Calls have been made to bypass Te Tii Marae in the wake of this year's squabble over the Prime Minister's visit to Waitangi.

Pita Paraone, chairman of the Waitangi National Trust, has raised the issue after being approached by people who suggested the upper marae would be better placed to host the annual pre-Waitangi Day powhiri for Crown officials.

Former Labour MP Shane Jones has come out in support of Mr Paraone.

"It is disappointing that the leader of the Opposition would only be welcomed if he sang Pokarekare Ana," Mr Jones said.


A hui held at Te Tii Marae last week saw attendees vote 14-38 in favour of banning Prime Minister John Key from the marae.

However, marae trustees later decided to overrule the vote and invite Mr Key under the condition he would not talk politics. As a result, Mr Key refused to come.

"No tribe in the North gave the mandate to the trustees to decide the Crown can not come," Mr Jones said. "When the Crown comes to Waitangi, they come to the North."

He suggested the powhiri could be held at other marae such as Otiria's Tumatauenga, built in memory of the legendary 28th Maori Battalion, as it had been many years ago.

"I'm sure the [Te Tii] meanders along for 11 months and then in February it is like a possum in headlights. The idea that a hui comprising 52 people who voted should bind the entirety of Te Tai Tokerau - that's not Waitangi, that's wairangi (unbalanced)."

Mr Paraone said Te Whare Runanga, at the Upper Treaty Grounds, may be a better place to host the welcoming because the Waitangi National Trust was apolitical.

"I think it is all about leadership and at the moment that is lacking in the whole tribe," he said.

The lead-up to Waitangi Day may have focused on whether or not Mr Key was welcome at Te Tii Marae, but the day itself was filled with food, whanau, fun and culture.

Treaty Grounds visitor experience manager Mori Rapana urged New Zealanders who had not yet been to Waitangi on February 6 to "embrace their national day".

"It's easy to jump on the bandwagon of what you see in the media, the protests and a few minutes of disruptions, but you really have to come here to form your own impression of the experience and feel the wairua (spirit).

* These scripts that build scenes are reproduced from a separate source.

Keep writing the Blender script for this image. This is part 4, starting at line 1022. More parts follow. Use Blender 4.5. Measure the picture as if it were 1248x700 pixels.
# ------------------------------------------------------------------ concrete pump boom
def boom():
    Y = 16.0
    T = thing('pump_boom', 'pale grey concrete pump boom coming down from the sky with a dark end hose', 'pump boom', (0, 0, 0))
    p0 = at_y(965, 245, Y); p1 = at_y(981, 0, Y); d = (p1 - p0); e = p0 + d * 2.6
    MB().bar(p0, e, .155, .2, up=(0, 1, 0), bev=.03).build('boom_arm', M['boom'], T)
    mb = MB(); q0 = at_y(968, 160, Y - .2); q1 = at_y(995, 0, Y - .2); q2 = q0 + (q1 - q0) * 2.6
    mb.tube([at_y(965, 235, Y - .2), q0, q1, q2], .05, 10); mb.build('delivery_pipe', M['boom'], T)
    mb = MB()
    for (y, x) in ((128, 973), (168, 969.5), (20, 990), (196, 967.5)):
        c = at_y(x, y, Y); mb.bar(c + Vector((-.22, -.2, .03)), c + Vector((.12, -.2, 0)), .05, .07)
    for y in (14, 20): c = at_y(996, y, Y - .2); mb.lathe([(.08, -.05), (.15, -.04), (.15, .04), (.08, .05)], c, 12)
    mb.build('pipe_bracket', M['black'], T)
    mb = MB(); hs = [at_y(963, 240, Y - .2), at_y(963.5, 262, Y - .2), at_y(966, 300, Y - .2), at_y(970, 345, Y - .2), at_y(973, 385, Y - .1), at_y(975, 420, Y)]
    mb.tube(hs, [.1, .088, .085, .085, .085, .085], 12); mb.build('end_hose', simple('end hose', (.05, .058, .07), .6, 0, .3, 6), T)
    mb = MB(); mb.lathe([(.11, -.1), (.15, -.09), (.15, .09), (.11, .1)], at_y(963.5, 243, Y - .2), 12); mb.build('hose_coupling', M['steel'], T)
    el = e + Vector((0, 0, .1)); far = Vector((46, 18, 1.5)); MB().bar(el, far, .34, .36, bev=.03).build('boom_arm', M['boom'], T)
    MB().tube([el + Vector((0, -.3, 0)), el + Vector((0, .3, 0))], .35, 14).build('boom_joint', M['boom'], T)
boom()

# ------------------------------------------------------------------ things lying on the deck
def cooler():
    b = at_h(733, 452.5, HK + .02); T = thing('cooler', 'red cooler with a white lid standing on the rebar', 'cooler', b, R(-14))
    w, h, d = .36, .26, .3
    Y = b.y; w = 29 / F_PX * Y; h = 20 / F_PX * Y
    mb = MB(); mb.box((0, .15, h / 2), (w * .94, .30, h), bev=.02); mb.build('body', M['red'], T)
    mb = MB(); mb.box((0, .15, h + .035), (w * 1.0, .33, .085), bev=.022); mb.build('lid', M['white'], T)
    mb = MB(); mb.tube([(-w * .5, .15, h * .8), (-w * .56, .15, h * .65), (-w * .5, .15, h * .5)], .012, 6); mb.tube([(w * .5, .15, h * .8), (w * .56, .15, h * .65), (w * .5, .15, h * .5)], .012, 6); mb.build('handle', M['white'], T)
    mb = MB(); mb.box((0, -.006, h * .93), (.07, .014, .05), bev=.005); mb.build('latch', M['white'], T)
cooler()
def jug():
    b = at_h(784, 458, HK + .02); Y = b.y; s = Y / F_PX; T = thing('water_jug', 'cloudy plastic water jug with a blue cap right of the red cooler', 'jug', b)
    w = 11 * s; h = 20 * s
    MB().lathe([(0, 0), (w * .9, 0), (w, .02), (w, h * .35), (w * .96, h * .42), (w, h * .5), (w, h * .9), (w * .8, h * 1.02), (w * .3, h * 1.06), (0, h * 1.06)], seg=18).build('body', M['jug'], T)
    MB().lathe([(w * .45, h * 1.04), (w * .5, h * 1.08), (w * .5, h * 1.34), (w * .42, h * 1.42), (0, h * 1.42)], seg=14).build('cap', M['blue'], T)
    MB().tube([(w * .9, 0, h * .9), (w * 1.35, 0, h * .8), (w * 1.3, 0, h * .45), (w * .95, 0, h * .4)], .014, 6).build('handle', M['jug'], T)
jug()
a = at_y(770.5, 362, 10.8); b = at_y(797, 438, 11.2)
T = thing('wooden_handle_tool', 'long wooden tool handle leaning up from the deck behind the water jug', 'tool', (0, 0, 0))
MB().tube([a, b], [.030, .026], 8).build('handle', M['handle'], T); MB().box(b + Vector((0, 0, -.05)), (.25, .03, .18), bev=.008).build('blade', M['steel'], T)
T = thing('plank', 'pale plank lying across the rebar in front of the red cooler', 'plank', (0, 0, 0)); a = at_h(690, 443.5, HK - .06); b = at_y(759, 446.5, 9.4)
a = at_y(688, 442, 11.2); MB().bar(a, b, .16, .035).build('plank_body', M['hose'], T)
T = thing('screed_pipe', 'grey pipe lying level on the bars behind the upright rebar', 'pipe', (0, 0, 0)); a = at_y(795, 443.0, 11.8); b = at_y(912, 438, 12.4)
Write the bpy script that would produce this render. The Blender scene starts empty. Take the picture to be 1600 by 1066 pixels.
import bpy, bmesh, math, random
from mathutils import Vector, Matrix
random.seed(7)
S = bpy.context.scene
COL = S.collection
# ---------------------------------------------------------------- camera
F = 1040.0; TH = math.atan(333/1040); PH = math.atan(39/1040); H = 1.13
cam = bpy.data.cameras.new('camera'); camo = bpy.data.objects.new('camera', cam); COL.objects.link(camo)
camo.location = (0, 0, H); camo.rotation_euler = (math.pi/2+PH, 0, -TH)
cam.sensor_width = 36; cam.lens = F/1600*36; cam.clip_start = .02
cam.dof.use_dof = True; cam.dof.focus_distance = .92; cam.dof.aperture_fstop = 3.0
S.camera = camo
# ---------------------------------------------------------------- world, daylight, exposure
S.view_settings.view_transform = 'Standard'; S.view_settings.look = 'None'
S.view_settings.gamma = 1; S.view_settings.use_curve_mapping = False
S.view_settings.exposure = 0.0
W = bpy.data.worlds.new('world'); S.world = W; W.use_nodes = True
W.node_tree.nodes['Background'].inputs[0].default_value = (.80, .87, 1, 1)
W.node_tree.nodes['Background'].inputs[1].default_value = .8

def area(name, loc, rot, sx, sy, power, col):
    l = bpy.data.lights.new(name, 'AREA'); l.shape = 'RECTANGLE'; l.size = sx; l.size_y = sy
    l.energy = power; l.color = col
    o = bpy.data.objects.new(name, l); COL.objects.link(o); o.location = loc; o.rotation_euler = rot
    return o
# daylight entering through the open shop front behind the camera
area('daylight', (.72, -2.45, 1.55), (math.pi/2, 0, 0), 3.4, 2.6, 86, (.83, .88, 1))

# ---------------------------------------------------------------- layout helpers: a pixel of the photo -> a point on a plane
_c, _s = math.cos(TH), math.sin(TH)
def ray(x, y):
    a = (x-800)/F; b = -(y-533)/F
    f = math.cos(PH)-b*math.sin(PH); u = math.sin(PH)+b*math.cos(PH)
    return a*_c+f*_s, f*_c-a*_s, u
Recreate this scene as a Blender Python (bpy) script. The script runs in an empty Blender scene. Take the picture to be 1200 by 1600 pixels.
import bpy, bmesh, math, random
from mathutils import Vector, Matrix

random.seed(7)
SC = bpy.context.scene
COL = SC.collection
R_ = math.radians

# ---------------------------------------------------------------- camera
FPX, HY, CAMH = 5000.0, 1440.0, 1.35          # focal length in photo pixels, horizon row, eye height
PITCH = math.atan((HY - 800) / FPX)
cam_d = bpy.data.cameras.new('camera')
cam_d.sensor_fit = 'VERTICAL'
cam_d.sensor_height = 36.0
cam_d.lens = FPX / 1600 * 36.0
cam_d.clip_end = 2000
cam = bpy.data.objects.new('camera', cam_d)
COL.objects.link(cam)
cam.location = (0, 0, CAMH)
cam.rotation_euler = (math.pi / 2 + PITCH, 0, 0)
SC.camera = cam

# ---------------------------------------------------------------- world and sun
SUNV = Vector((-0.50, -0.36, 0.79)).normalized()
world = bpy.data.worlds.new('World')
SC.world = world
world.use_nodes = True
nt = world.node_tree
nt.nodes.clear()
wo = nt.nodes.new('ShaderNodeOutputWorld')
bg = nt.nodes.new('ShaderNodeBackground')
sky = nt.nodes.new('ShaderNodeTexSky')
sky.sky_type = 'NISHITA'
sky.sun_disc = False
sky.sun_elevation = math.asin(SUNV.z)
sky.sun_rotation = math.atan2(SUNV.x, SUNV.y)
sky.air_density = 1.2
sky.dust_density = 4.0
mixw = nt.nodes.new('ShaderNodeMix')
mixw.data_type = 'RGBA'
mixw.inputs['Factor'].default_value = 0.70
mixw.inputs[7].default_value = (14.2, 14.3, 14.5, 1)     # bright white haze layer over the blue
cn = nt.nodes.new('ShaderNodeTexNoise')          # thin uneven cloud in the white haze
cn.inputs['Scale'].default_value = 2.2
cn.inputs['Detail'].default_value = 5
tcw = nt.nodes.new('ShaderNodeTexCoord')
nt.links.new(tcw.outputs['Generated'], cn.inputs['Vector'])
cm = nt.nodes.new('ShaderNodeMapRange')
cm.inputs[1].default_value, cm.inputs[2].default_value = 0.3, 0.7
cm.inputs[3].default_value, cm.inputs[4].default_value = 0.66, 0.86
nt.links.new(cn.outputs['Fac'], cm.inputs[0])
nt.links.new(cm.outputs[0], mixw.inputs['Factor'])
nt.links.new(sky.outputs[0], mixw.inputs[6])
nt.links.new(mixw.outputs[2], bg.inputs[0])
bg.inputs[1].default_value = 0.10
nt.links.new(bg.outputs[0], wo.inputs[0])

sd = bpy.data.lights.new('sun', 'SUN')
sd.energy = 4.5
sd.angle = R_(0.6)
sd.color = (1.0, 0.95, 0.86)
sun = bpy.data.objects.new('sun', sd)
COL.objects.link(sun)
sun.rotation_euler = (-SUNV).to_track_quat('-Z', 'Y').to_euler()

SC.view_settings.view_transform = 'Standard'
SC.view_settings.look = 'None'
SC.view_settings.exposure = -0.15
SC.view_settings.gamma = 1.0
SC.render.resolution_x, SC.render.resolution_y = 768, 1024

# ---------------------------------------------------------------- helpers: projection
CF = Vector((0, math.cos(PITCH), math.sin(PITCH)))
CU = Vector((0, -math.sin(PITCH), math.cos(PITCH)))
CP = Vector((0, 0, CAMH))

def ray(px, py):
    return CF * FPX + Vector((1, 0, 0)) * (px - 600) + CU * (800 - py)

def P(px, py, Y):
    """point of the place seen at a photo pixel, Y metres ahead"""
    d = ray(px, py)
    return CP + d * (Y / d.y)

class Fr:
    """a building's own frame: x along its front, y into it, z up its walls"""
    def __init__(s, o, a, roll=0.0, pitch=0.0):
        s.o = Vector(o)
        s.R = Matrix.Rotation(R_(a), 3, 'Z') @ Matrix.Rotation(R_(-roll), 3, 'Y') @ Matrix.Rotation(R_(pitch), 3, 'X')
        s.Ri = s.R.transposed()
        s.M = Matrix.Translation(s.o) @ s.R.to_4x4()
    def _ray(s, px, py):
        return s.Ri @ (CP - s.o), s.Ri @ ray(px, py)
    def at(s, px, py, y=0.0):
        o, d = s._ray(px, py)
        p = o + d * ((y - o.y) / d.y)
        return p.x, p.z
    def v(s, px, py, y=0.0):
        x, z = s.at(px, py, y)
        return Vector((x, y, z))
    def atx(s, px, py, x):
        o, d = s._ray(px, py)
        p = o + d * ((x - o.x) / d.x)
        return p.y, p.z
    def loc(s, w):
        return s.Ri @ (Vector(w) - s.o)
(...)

You'll see it's completely different," he said.

Mr Paraone said about 25,000 people attended on Saturday and Mr Key's absence did not overshadow the successful day.

The day began with the dawn ceremony at Te Whare Runanga (the carved meeting house) on the Upper Treaty Grounds.

"I was pleasantly surprised just under 1000 people turned out [to the ceremony].

The wairua was very good," said Mr Paraone.

The turnout to this year's Waitangi event was down on last year's 35,000 visitors, however Mr Paraone said that was largely because of the weather.

Those who did attend told Mr Paraone, and Mr Rapana, they enjoyed the day.

By 10am about six waka lined Te Tii Beach, including Ngatokimatawhaorua, as the kaihoe (paddlers) lined up to perform a mass haka.

A crowd of about 200 people had gathered to watch. Kaihoe Ethan Smith had been participating in the waka fleet for 26 years. "It's a tradition and it's about remembering our tupuna," he said.

This year's hikoi focused on the Trans-Pacific Partnership trade deal. Up to thousands of protesters made their way from Te Tii Marae to Te Whare Runanga at about noon.

Of those taking part in the hikoi, few had come further than James Tahere. Originally from Opononi but now living in Takaka in Golden Bay, Mr Tahere left home 13 days earlier with the self-styled "Wizard of World's End" to protest the signing of the TPP trade deal.

The pair travelled by a combination of walking and hitch-hiking, picking up a few more supporters at Ratana Pa and taking part in the huge rally in Auckland on February 4, before finally reaching Waitangi.

Mr Tahere said their aim was to raise awareness of "what the TPP is really about", which he said was overseas corporations taking over New Zealanders' rights and freedoms.

It is believed no arrests were made during the two days of Waitangi Day festivities.